What does your wife find really annoying about you?

[Laughs] I think there must be a lot. [Chuckles] I have moments when I just want to withdraw from people and be alone. Sometimes I can sit quietly in the garden doing absolutely nothing and enjoy it completely.

I’m actually very social and engaged when I need to be. I draw energy from people, but I also have this other side where I retreat into myself. And when I’m in that mood, I become very quiet.

That can be difficult because my wife is extremely social. She might invite a house full of people over at the exact moment I want silence and solitude, and I’m left wondering why the house is suddenly full. But we navigate our way through it.

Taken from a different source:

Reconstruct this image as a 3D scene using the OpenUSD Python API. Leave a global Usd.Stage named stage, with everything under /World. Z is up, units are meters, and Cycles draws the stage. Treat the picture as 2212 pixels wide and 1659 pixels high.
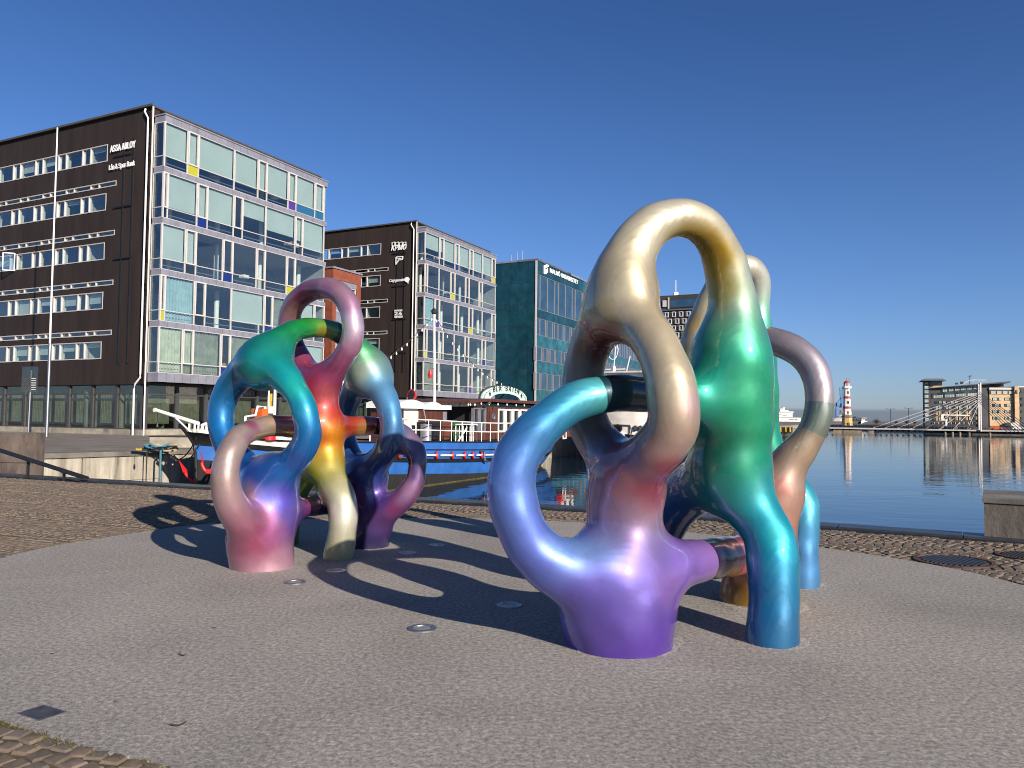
import math, random
import numpy as np, trimesh
from scipy.interpolate import CubicSpline, PchipInterpolator
from scipy.ndimage import map_coordinates, gaussian_filter
from scipy.spatial import cKDTree
import shapely, shapely.geometry as sg
import meshkit, usdkit
from pxr import Usd, UsdGeom, UsdLux, UsdShade, Gf, Sdf, Vt

# ------------------------------------------------------------------ camera, sky, sun
stage = Usd.Stage.CreateInMemory()
UsdGeom.SetStageUpAxis(stage, UsdGeom.Tokens.z)
UsdGeom.SetStageMetersPerUnit(stage, 1.0)
stage.SetDefaultPrim(UsdGeom.Xform.Define(stage, '/World').GetPrim())
UsdGeom.Scope.Define(stage, '/World/Looks')
EYE = 1.6
PITCH, ROLL = math.radians(2.39), math.radians(0.6)
CX, CY, FO = 1106.0, 829.5, 1680.0            # survey grid of 2212 x 1659
FWD = np.array([0, math.cos(PITCH), math.sin(PITCH)])
_u0 = np.array([0, -math.sin(PITCH), math.cos(PITCH)]); _x0 = np.array([1.0, 0, 0])
RGT = _x0*math.cos(ROLL) + _u0*math.sin(ROLL)
UPV = -_x0*math.sin(ROLL) + _u0*math.cos(ROLL)
cam = UsdGeom.Camera.Define(stage, '/World/camera')
cam.CreateHorizontalApertureAttr(36.0); cam.CreateVerticalApertureAttr(27.0)
cam.CreateFocalLengthAttr(36.0*FO/2212.0)
cam.CreateClippingRangeAttr(Gf.Vec2f(0.05, 30000))
cam.CreateExposureAttr(0.7)
_m = Gf.Matrix4d(*RGT, 0, *UPV, 0, *(-FWD), 0, 0, 0, EYE, 1)
cam.AddTransformOp().Set(_m)

SUN_AZ = math.atan2(0.585, -0.811)             # from +y towards +x, direction towards the sun
SUN_EL = math.radians(22.8)
SUN = np.array([math.sin(SUN_AZ)*math.cos(SUN_EL), math.cos(SUN_AZ)*math.cos(SUN_EL), math.sin(SUN_EL)])
sun = UsdLux.DistantLight.Define(stage, '/World/sun')
sun.CreateIntensityAttr(1.25); sun.CreateAngleAttr(0.5); sun.CreateNormalizeAttr(True)
sun.CreateColorAttr(Gf.Vec3f(1.0, 0.91, 0.79))
_z = SUN; _x = np.cross([0, 0, 1.0], _z); _x /= np.linalg.norm(_x); _y = np.cross(_z, _x)
sun.AddTransformOp().Set(Gf.Matrix4d(*_x, 0, *_y, 0, *_z, 0, 0, 0, 50, 1))
sky_m = usdkit.material(stage, '/World/Looks/sky', {
    's': ('sky_texture', {'sky_type': 'single_scattering', 'sun_disc': False, 'sun_elevation': SUN_EL, 'sun_rotation': SUN_AZ,
                          'altitude': 0.0, 'air_density': 1.0, 'aerosol_density': 0.35, 'ozone_density': 3.0}),
    'tr': ('rgb_ramp', {'ramp': [(0.0, (0.78, 0.94, 1.46)), (0.10, (0.72, 0.92, 1.40)), (0.25, (0.62, 0.86, 1.28)), (0.45, (0.47, 0.72, 1.14)), (1.0, (0.42, 0.66, 1.05))]}),
    'tint': ('mix_color', {'blend_type': 'multiply', 'fac': 1.0}),
    # a low bank of sea fog all round the horizon
    'tc': ('texture_coordinate', {}), 'sep': ('separate_xyz', {}),
    'nz': ('noise_texture', {'scale': 5.0, 'detail': 3.0}),
    'wob': ('math', {'math_type': 'multiply_add', 'value2': 0.006, 'value3': -0.003}),
    'el': ('math', {'math_type': 'add'}),
    'mr': ('map_range', {'from_min': 0.0105, 'from_max': 0.0145, 'to_min': 0.75, 'to_max': 0.0, 'clamp': True}),
    'fog': ('mix_color', {'blend_type': 'mix', 'b': (1.9, 2.35, 3.1)}),
    'bg': ('background_shader', {'strength': 0.055})},
    [('s.color', 'tint.a'), ('sep.z', 'tr.fac'), ('tr.color', 'tint.b'), ('tc.generated', 'sep.vector'), ('tc.generated', 'nz.vector'), ('nz.fac', 'wob.value1'), ('sep.z', 'el.value1'), ('wob.value', 'el.value2'),
     ('el.value', 'mr.value'), ('mr.result', 'fog.fac'), ('tint.result', 'fog.a'), ('fog.result', 'bg.color')], surface='bg.background')
dome = UsdLux.DomeLight.Define(stage, '/World/sky')
dome.CreateIntensityAttr(1.0)
UsdShade.MaterialBindingAPI.Apply(dome.GetPrim()).Bind(sky_m)
dome.GetPrim().SetCustomDataByKey('kind', 'structure')
dome.GetPrim().SetCustomDataByKey('label', 'clear deep blue winter sky')
dome.GetPrim().SetCustomDataByKey('category', 'sky')

# ------------------------------------------------------------------ helpers
def unit(v): v = np.asarray(v, float); return v/np.linalg.norm(v)
def ray(px, py): return FWD + RGT*((px-CX)/FO) + UPV*((CY-py)/FO)
EYEP = np.array([0, 0, EYE])
def P(px, py, Y):
    d = ray(px, py); return EYEP + d*(Y/d[1])
def G(px, py, z=0.0):
    d = ray(px, py); return EYEP + d*((z-EYE)/d[2])
def hit(px, py, o, n):
    d = ray(px, py); return EYEP + d*(np.dot(np.asarray(o)-EYEP, n)/np.dot(d, n))
def lin(c):
    if isinstance(c, str): c = [int(c[i:i+2], 16) for i in (0, 2, 4)]
    c = np.asarray(c, float)/255.0
    return np.where(c <= 0.04045, c/12.92, ((c+0.055)/1.055)**2.4)

_used = {}
def newpath(parent, name):
    base = f'{parent}/{name}'
    k = _used.get(base, -1) + 1; _used[base] = k
    return base if k == 0 else f'{base}_{k:03d}'
def tag(prim, label=None, cat=None, group=None, kind=None):
    for k, v in (('label', label), ('category', cat), ('group', group), ('kind', kind)):
        if v: prim.SetCustomDataByKey(k, v)
    return prim
def path_of(p):
    return '/World' if p is None else (p if isinstance(p, str) else str(p.GetPath()))
def thing(name, label, cat, loc=(0, 0, 0), group=None, kind=None):
    x = UsdGeom.Xform.Define(stage, newpath('/World', name))
    x.AddTranslateOp().Set(Gf.Vec3d(*map(float, loc)))
    p = x.GetPrim(); tag(p, label, cat, group, kind)
    LOC[str(p.GetPath())] = np.asarray(loc, float)
    return p
LOC = {}
def rootloc(parent):
    if parent is None: return np.zeros(3)
    s = '/'.join(path_of(parent).split('/')[:3])
    return LOC.get(s, np.zeros(3))
def obj(name, mesh, material, parent=None, smooth=False, label=None, cat=None, group=None, kind=None, local=False):
    """one Mesh prim; world coordinates unless local; the thing's own offset is taken out."""
    if hasattr(mesh, 'build'): mesh = mesh.build()
    if not local and parent is not None:
        v, f, _ = meshkit.arrays(mesh); off = rootloc(parent)
        if np.any(off): mesh = (v-off, f)
    path = newpath(path_of(parent), name)
    m = usdkit.mesh(stage, path, mesh, material, smooth=smooth)
    return tag(m.GetPrim(), label, cat, group, kind)

class MB:
    """collects boxes, bars and tubes into one mesh"""
    def __init__(s): s.v, s.f, s.n = [], [], 0
    def add(s, v, f):
        v = np.asarray(v, float); f = np.asarray(f, int)
        if f.shape[1] == 4: f = np.vstack([f[:, [0, 1, 2]], f[:, [0, 2, 3]]])
        s.v.append(v); s.f.append(f+s.n); s.n += len(v); return s
    def mesh(s, m):
        v, f, _ = meshkit.arrays(m); return s.add(v, f)
    BF = np.array([[0, 3, 2, 1], [4, 5, 6, 7], [0, 1, 5, 4], [1, 2, 6, 5], [2, 3, 7, 6], [3, 0, 4, 7]])
    def hexa(s, c): return s.add(c, MB.BF)
    def box(s, fr, a0, a1, b0, b1, z0, z1):
        c = [fr.at(a, b, z) for z in (z0, z1) for a, b in ((a0, b0), (a1, b0), (a1, b1), (a0, b1))]
        return s.hexa(c)
    def bar(s, p, q, w, h=None, up=(0, 0, 1)):
        p, q = np.asarray(p, float), np.asarray(q, float); h = h or w
        d = unit(q-p); a = np.cross(d, up)
        if np.linalg.norm(a) < 1e-6: a = np.array([1.0, 0, 0])
        a = unit(a)*w/2; b = unit(np.cross(a, d))*h/2
        return s.hexa([p-a-b, p+a-b, p+a+b, p-a+b, q-a-b, q+a-b, q+a+b, q-a+b])
    def tube(s, pts, r, n=8, caps=True):
        p = np.asarray(pts, float); t = np.gradient(p, axis=0); t /= np.linalg.norm(t, axis=1)[:, None]+1e-12
        ref = np.where(np.abs(t[:, 2:]) < 0.95, [0, 0, 1.0], [1.0, 0, 0])
        a = np.cross(t, ref); a /= np.linalg.norm(a, axis=1)[:, None]; b = np.cross(t, a)
        ang = np.arange(n)*2*np.pi/n; r = np.broadcast_to(r, (len(p),))
        v = p[:, None]+r[:, None, None]*(np.cos(ang)[None, :, None]*a[:, None]+np.sin(ang)[None, :, None]*b[:, None])
        i, j = np.meshgrid(np.arange(len(p)-1), np.arange(n), indexing='ij')
        q = np.stack([i*n+j, (i+1)*n+j, (i+1)*n+(j+1) % n, i*n+(j+1) % n], -1).reshape(-1, 4)
        f = np.vstack([q[:, [0, 1, 2]], q[:, [0, 2, 3]]])
        v = v.reshape(-1, 3)
        if caps:
            c0, c1 = len(v), len(v)+1; v = np.vstack([v, p[0], p[-1]]); L = (len(p)-1)*n
            f = np.vstack([f, [[c0, k, (k+1) % n] for k in range(n)], [[c1, L+(k+1) % n, L+k] for k in range(n)]])
        return s.add(v, f)
    def lathe(s, c, prof, n=24, axis=(0, 0, 1)):
        """prof: (radius, height) pairs"""
        ax = unit(axis); e = unit(np.cross(ax, [0, 1, 0.01] if abs(ax[1]) < .9 else [1, 0, 0])); g = np.cross(ax, e)
        ang = np.arange(n)*2*np.pi/n; v = []
        for r, h in prof: v.append(np.asarray(c)+ax*h+r*(np.cos(ang)[:, None]*e+np.sin(ang)[:, None]*g))
        v = np.vstack(v); f = []
        for k in range(len(prof)-1):
            for j in range(n): f.append([k*n+j, k*n+(j+1) % n, (k+1)*n+(j+1) % n, (k+1)*n+j])
        s.add(v, f)
        m = len(prof)-1
        s.add(np.vstack([v[:n], [np.asarray(c)+ax*prof[0][1]]]), [[n, (j+1) % n, j] for j in range(n)])
        s.add(np.vstack([v[m*n:], [np.asarray(c)+ax*prof[m][1]]]), [[n, j, (j+1) % n] for j in range(n)])
        return s
    def prism(s, poly, fr, n0, n1):
        """polygon in a frame's (u, z) plane, from depth n0 to n1 along its normal"""
        m = trimesh.creation.extrude_polygon(poly if hasattr(poly, 'exterior') else sg.Polygon(poly), 1.0, engine='earcut')
        v = np.asarray(m.vertices)
        w = np.array([fr.at(a, n0+(n1-n0)*h, z) for a, z, h in v])
        f = np.asarray(m.faces)
        return s.add(w, f)
    def slab(s, poly, z0, z1):
        m = trimesh.creation.extrude_polygon(poly if hasattr(poly, 'exterior') else sg.Polygon(poly), z1-z0, engine='earcut')
        return s.add(np.asarray(m.vertices)+[0, 0, z0], np.asarray(m.faces))
    def build(s):
        return trimesh.Trimesh(np.vstack(s.v), np.vstack(s.f), process=False)
class Fr:
    """upright frame: origin o, horizontal direction u, outward normal n"""
    def __init__(s, o, u, n): s.o, s.u, s.n = np.array([o[0], o[1], 0.0]), np.array([u[0], u[1], 0.0]), np.array([n[0], n[1], 0.0])
    def at(s, a, b, z): return s.o+s.u*a+s.n*b+np.array([0, 0, z])
    def hit(s, px, py, b=0.0):
        p = hit(px, py, s.at(0, b, 0), s.n); return float(np.dot(p-s.o, s.u)), float(p[2])
XY = Fr((0, 0), (1, 0), (0, 1))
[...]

It takes effort, but eventually it works.

In what environments do you find yourself to be vulnerable?

As a CEO, the environment where vulnerability shows up most is probably the boardroom. Preparing for board meetings can be intense. You’re dealing with people who understand the issues deeply and can challenge you from angles you may not have considered. Over time I’ve learned the best way to navigate that is not to resist vulnerability but to accept it.

Vulnerability can be a strength. It allows people to trust you because they know you’re not pretending to have all answers. Once you stop fearing what you don’t know, those environments become much easier to handle.